GIVEN EXERCISE
Retype all of the data exactly as given.

....

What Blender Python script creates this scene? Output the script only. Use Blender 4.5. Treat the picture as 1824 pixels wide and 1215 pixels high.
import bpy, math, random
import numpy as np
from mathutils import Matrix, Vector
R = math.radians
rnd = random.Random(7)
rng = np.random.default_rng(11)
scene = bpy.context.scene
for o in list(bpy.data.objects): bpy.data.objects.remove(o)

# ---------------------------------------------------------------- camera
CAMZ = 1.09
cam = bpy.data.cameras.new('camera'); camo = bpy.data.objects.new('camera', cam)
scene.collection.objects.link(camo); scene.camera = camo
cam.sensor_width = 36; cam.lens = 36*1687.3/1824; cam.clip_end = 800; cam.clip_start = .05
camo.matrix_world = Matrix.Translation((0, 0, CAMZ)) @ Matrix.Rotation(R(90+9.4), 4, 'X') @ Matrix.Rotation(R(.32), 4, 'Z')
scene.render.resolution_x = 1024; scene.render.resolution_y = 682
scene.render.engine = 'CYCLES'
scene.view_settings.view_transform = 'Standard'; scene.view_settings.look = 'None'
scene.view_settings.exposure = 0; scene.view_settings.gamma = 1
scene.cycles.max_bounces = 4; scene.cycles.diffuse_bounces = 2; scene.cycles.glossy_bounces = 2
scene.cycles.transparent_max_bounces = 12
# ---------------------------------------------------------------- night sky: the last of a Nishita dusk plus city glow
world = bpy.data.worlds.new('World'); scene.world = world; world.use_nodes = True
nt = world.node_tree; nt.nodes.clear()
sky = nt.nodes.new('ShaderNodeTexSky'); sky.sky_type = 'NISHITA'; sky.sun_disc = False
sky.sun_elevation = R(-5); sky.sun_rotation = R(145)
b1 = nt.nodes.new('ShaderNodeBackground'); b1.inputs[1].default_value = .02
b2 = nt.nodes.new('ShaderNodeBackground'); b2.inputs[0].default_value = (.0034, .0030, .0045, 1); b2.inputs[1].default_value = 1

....

CORRECT RESULT
What Blender Python script creates this scene? Output the script only. Use Blender 4.5. Treat the picture as 1824 pixels wide and 1215 pixels high.
import bpy, math, random
import numpy as np
from mathutils import Matrix, Vector
R = math.radians
rnd = random.Random(7)
rng = np.random.default_rng(11)
scene = bpy.context.scene
for o in list(bpy.data.objects): bpy.data.objects.remove(o)

# ---------------------------------------------------------------- camera
CAMZ = 1.09
cam = bpy.data.cameras.new('camera'); camo = bpy.data.objects.new('camera', cam)
scene.collection.objects.link(camo); scene.camera = camo
cam.sensor_width = 36; cam.lens = 36*1687.3/1824; cam.clip_end = 800; cam.clip_start = .05
camo.matrix_world = Matrix.Translation((0, 0, CAMZ)) @ Matrix.Rotation(R(90+9.4), 4, 'X') @ Matrix.Rotation(R(.32), 4, 'Z')
scene.render.resolution_x = 1024; scene.render.resolution_y = 682
scene.render.engine = 'CYCLES'
scene.view_settings.view_transform = 'Standard'; scene.view_settings.look = 'None'
scene.view_settings.exposure = 0; scene.view_settings.gamma = 1
scene.cycles.max_bounces = 4; scene.cycles.diffuse_bounces = 2; scene.cycles.glossy_bounces = 2
scene.cycles.transparent_max_bounces = 12
# ---------------------------------------------------------------- night sky: the last of a Nishita dusk plus city glow
world = bpy.data.worlds.new('World'); scene.world = world; world.use_nodes = True
nt = world.node_tree; nt.nodes.clear()
sky = nt.nodes.new('ShaderNodeTexSky'); sky.sky_type = 'NISHITA'; sky.sun_disc = False
sky.sun_elevation = R(-5); sky.sun_rotation = R(145)
b1 = nt.nodes.new('ShaderNodeBackground'); b1.inputs[1].default_value = .02
b2 = nt.nodes.new('ShaderNodeBackground'); b2.inputs[0].default_value = (.0034, .0030, .0045, 1); b2.inputs[1].default_value = 1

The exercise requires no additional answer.